Lulamile Mohapi

Lulamile Mohapi is a Games Developer/ Entrepreneur/ Educator, and an Accidental Techno-activist. In 2019, his docu-tribute 2D game on Winnie Mandela was presented at The NEoN RE@CT Digital Arts Festival in Scotland, where he, and various academics from across the globe demonstrated how video games and immersive techno-Art cultures (VR/ AR/XR, etc) play a role in critical thinking and social change. Between 2018-2019 he taught Game Design at Wits University.

He is the Founding CEO of Fishknife Gamelab, a Game Studio based in Johannesburg. Lulamile consults on Intellectual Property; Digital Entrepreneurship; and Cultural and Economic Policy for video games.

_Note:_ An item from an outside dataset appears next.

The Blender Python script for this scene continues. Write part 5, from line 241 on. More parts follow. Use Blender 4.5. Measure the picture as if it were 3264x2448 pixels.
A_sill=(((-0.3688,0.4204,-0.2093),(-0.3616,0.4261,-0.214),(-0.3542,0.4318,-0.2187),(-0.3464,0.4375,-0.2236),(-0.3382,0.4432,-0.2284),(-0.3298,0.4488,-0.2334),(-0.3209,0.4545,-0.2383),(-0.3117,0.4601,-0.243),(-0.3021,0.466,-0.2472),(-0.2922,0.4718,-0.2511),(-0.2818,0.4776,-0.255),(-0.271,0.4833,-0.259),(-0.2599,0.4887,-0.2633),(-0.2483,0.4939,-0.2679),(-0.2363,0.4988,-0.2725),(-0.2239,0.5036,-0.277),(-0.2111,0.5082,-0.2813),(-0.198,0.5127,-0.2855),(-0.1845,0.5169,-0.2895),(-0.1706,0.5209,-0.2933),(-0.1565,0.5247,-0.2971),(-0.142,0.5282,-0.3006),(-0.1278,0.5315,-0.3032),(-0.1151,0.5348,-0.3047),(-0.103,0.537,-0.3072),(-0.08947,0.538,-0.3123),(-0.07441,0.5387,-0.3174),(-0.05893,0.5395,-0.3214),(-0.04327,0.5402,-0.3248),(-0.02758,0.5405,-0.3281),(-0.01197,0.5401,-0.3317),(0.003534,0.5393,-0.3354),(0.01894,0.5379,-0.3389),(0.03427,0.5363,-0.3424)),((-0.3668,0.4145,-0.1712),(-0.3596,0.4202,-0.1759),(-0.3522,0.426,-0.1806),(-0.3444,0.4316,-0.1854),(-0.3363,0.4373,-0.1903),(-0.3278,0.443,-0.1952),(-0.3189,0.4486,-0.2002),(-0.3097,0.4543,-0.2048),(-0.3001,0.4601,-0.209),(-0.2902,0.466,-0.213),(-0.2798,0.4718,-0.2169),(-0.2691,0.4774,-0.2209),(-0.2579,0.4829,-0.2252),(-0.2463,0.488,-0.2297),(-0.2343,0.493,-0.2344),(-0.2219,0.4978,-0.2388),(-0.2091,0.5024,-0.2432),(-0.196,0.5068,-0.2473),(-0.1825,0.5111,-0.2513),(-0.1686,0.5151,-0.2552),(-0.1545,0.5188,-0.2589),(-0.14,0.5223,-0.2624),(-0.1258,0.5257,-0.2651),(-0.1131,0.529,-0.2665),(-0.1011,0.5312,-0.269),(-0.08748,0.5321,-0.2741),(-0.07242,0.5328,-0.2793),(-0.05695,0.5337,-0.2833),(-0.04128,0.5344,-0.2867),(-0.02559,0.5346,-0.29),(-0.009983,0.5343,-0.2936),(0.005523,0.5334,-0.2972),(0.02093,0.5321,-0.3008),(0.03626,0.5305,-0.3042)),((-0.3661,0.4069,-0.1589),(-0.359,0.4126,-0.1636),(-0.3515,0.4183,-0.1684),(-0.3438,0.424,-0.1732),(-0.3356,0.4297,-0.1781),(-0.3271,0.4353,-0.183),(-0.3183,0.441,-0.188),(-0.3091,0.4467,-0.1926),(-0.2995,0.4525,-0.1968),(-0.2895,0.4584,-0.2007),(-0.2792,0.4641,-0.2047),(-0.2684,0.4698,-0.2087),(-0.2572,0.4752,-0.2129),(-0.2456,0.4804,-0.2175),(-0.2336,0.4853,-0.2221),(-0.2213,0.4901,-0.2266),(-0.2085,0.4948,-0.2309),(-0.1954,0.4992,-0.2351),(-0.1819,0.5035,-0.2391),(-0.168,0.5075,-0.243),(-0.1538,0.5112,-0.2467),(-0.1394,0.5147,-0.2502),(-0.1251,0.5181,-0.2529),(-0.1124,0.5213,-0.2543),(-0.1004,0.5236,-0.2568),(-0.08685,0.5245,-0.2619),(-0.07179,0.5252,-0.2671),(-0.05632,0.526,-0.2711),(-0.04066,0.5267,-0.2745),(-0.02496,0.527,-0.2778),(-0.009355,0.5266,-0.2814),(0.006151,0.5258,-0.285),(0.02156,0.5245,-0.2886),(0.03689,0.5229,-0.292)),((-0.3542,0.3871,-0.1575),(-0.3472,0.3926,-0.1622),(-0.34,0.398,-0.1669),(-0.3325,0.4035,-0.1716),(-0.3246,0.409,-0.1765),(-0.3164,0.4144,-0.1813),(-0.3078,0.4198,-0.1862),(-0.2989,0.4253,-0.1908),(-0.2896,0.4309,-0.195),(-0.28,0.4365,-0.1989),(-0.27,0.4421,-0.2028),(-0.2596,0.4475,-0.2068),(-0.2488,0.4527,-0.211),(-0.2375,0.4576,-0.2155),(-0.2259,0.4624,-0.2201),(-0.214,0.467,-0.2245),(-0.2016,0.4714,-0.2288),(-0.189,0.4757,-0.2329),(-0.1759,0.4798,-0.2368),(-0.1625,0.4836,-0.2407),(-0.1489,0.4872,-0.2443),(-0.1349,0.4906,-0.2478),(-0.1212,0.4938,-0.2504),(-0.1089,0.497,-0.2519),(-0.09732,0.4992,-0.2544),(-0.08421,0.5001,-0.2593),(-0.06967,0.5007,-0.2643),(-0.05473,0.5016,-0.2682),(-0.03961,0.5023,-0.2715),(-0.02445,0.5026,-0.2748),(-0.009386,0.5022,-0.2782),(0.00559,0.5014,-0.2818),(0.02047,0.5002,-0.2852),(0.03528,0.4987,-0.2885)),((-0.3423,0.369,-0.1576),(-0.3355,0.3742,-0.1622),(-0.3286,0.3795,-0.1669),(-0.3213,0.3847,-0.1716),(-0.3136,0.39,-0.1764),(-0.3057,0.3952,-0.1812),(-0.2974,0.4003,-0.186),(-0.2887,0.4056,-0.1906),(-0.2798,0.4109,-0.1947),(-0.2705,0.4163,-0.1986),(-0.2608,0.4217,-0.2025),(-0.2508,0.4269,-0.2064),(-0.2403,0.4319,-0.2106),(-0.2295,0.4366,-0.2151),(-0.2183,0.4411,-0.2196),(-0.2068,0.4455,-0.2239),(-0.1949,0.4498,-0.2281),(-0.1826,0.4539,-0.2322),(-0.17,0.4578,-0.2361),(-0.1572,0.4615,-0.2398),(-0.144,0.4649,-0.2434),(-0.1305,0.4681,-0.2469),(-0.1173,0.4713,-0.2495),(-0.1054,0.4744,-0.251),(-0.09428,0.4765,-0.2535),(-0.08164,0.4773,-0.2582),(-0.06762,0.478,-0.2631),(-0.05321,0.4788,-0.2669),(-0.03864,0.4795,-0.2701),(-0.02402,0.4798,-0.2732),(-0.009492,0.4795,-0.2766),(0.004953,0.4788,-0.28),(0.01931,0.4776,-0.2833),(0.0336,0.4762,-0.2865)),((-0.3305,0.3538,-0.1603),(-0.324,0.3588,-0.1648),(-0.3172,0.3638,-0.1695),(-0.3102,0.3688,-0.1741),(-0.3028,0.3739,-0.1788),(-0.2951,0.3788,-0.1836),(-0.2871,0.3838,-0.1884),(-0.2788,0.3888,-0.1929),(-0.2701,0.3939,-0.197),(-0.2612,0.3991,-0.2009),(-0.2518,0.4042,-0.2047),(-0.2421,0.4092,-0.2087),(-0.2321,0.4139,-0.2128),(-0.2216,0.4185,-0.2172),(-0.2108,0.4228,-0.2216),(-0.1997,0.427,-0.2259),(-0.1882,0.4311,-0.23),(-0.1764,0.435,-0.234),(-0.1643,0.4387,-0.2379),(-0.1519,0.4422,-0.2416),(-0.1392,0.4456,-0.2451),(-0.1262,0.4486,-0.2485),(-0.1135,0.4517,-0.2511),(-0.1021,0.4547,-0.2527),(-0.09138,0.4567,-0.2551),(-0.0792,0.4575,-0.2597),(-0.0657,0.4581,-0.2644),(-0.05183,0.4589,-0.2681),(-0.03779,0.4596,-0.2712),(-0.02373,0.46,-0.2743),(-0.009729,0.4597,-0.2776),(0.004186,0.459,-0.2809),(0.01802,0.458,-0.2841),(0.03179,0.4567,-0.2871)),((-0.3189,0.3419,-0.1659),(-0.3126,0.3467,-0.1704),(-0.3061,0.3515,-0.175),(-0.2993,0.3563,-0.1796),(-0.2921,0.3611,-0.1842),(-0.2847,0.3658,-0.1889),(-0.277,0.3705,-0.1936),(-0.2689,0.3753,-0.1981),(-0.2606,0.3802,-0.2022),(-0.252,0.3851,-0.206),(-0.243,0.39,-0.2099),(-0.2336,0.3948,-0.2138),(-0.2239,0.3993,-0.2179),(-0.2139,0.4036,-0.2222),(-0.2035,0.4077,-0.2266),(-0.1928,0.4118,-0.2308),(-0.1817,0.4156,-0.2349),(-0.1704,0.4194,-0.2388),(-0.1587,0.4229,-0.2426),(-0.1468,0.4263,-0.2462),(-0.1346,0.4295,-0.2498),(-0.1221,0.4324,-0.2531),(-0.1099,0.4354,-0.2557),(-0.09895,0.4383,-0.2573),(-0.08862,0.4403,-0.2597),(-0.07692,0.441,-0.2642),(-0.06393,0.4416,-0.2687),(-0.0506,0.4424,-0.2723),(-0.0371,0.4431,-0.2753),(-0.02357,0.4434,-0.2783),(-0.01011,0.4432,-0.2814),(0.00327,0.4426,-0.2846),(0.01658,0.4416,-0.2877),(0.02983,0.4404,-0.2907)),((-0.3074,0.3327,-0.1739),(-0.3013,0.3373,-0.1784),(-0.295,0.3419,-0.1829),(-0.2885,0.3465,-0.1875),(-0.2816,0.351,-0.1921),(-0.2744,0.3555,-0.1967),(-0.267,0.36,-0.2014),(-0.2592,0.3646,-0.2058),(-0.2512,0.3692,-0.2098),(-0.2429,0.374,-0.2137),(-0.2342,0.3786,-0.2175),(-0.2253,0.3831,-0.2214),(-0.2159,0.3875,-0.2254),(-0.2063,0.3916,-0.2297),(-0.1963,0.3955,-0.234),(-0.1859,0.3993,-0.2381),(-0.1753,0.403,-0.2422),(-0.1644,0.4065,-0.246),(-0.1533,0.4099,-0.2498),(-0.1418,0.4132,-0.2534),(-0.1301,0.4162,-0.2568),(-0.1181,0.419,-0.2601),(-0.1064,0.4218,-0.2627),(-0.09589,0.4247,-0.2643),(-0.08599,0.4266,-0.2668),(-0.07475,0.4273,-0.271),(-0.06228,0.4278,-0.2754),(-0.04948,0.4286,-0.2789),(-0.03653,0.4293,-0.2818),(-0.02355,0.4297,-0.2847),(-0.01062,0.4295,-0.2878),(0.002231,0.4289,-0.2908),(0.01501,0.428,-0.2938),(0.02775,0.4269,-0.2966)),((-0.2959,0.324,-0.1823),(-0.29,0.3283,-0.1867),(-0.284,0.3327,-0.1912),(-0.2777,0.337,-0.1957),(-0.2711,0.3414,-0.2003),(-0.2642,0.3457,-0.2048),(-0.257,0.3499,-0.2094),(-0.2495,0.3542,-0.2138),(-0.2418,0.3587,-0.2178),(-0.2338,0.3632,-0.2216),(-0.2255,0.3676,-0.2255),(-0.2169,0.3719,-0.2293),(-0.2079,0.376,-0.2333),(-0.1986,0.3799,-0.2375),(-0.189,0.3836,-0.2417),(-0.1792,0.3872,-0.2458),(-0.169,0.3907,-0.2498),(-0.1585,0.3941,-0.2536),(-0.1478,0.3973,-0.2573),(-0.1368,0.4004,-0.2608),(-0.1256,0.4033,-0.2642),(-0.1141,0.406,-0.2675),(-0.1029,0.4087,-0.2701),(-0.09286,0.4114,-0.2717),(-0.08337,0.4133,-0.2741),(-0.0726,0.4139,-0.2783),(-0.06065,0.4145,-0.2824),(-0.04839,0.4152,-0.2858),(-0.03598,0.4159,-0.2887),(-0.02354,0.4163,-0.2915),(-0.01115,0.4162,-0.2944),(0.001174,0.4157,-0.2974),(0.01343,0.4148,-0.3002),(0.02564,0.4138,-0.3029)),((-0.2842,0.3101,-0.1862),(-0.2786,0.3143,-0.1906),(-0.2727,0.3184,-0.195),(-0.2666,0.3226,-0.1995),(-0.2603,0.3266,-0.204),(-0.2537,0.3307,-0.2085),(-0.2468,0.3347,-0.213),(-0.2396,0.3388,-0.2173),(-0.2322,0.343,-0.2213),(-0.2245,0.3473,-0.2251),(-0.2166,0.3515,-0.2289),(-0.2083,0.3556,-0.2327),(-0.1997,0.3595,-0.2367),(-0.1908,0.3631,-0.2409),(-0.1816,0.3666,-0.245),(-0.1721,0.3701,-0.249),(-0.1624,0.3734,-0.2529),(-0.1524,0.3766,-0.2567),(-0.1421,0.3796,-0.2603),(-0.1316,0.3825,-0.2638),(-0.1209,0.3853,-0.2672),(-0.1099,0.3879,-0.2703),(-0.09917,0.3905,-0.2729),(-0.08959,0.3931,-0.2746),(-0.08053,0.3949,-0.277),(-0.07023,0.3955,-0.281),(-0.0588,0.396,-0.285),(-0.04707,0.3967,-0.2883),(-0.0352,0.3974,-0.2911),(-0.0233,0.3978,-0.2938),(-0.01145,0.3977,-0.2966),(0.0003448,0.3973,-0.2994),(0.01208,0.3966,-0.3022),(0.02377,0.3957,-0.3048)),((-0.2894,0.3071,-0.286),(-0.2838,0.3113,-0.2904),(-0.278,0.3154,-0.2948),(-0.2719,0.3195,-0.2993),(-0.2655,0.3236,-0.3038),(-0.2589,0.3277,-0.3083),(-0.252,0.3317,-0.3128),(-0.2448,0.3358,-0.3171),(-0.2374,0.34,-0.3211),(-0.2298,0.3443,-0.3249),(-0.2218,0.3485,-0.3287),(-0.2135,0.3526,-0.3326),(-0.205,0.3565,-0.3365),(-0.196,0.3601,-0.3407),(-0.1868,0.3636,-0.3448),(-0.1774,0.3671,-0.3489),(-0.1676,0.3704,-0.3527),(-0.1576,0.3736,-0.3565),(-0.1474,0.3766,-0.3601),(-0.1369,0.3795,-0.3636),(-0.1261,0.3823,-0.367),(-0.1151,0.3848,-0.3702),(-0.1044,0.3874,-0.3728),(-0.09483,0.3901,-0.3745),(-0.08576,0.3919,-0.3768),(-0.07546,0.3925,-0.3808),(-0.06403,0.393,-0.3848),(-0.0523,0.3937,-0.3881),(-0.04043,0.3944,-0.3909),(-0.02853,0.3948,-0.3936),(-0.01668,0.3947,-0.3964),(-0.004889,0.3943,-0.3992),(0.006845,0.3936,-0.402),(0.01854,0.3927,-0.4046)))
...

Video Games and the New Apartheid: Algorithmic Toyi-toyi; Press “T” to Toyi-toyi; Theorizing vernacular game design frameworks from the virtual margins

FROG 2022 – Talk

This article applies Sizwe Mpofu Walsh’s theory on “The New Apartheid”; combines Lindsay Grace’s Critical Game Design concepts with Miguel Sicart’s literature on Political Games, to discourse on the digital embodiment of the marginalized people in video game design; and to propose or formalize what I shall term “algorithmic toyi-toyi” and “Press ‘T’ to Toyi toyi” as resistance-based game mechanic(s) design framework from the oppressed. Toyi-toyi is a procedural interchange of song; dance; and resistance slogans performed in South Africa’s political protests. Such performances convey participatory and liberatory forms of expression which I argue, should not only find algorithmic interpretation as techne (through game mechanics/ systems design or in Ian Bogost’s Procedural rhetoric) but also in using games as a catalyst in the struggle against the New Apartheid (The perpetual privatization of apartheid in social engineering) ; and in using games for promoting dialogue and freedom.